Benjamin Avila’s debut feature beat competition from 18 other titles to claim the cash prize of 20,000 dollars, as well as winning the best actor award for Ernesto Alterio. It tells the tale of the son of political activists who return to Argentina after years in exile to join the insurgency against the military junta that ruled the country.

The movie, which has yet to be released in Mexico, was Argentina’s entry for best foreign language film at the Oscars, although it did not make the final shortlist.

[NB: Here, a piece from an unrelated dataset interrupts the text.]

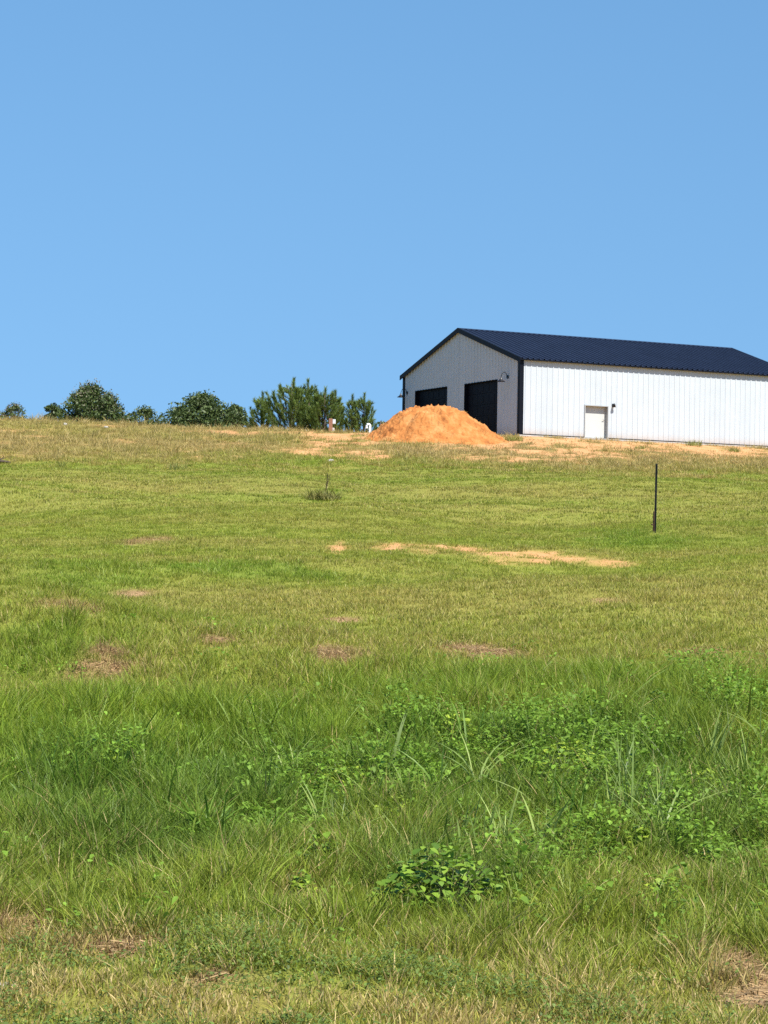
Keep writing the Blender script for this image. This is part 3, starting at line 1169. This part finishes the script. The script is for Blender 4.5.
def leaf_cover(name, label, seed, y0, y1, count, m, s0, s1, tone, lift, chance):
    """low broadleaf ground cover: thousands of small leaves between the grass blades"""
    r = np.random.default_rng(seed)
    x, y = wedge(y0, y1, count, .235, 1.5, r)
    f = fields(x, y)
    k = r.random(len(x)) < chance(x, y, f)
    x, y = x[k], y[k]
    f = {q: v[k] for q, v in f.items()}
    id_ = np.repeat(np.arange(len(x)), m)
    n = len(id_)
    cx = x[id_] + r.normal(size=n) * .055
    cy_ = y[id_] + r.normal(size=n) * .055
    cz = hgt(cx, cy_) + f['h'][id_] * (.35 + lift * r.random(n))
    s = (s0 + s1 * r.random(n)) * (.8 + .5 * r.random(len(x)))[id_]
    yw = r.random(n) * 2 * math.pi
    tl = (r.random(n) - .3) * 1.1
    F3 = np.stack([np.cos(yw) * np.cos(tl), np.sin(yw) * np.cos(tl), -np.sin(tl)], 1)
    S3 = np.stack([-np.sin(yw), np.cos(yw), (r.random(n) - .5) * .7], 1)
    U3 = np.cross(F3, S3)
    c0 = np.stack([cx, cy_, cz], 1)
    pr = [(0, .0, 0), (.25, .40, .08), (.6, .34, .06), (1.0, 0, -.10), (.6, -.34, .06), (.25, -.40, .08), (.45, 0, -.02)]
    nar = (.45 + .6 * r.random(len(x)))[id_][:, None]
    V = np.stack([c0 + s[:, None] * (a * F3 + b_ * nar * S3 + c_ * U3) for a, b_, c_ in pr], 1).reshape(-1, 3)
    b = np.arange(n) * 7
    Q = np.concatenate([np.stack([b, b + 5, b + 4, b + 6], 1), np.stack([b, b + 6, b + 2, b + 1], 1), np.stack([b + 6, b + 4, b + 3, b + 2], 1)])
    t = np.array(tone) * (.65 + .5 * r.random((len(x), 1)))[id_] * (.75 + .5 * r.random((n, 1)))
    o = np_mesh(name, V, Q, {'tint': np.repeat(t, 7, 0)}, M_GRASS)
    tag(o, label, None, None, 'stuff')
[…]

“I want to dedicate the award to all the Argentines based in Mexico, and to the Mexican society, which hosted thousands of Argentines during the toughest and bloodiest moments of Argentine society,” Avila said upon receiving the prize in Guadalajara.

The film is a semi-autobiographical work based on Avila’s experiences growing up under a false identity during the “Dirty War” from 1976 to 1983, during which an estimated 13,000 to 30,000 people were killed or disappeared. These included Avila’s baby brother, who went missing for over four years, and his mother, who was affiliated with the leftist Montonero guerrilla movement, and was killed by the military.

The FICG’s Mezcal Prize for best Mexican film went to Jose Luis Valle’s “Workers,” a critical take on the situation of Mexican migrant workers in the United States. The special jury prize went to Brazilian environmental film “Xingu,” directed by Cao Hamburger, while the best first film prize went to “Tanta Agua,” a co-production from Uruguay, Mexico and Holland.

Argentine Dario Nardi won best director for his debut “Las mariposas de Sadourni,” while best screenplay went to Spain’s Valenti Figueres for his film “El efecto K.”

The FICG also paid tribute to Swedish director Jan Troell who received the International Golden Mayahuel for a distinguished career that has included films such as “The Emigrants” and “The New Land.” Troell headed a large delegation from this year’s special guests, the Nordic countries of Denmark, Finland, Iceland, Norway and Sweden.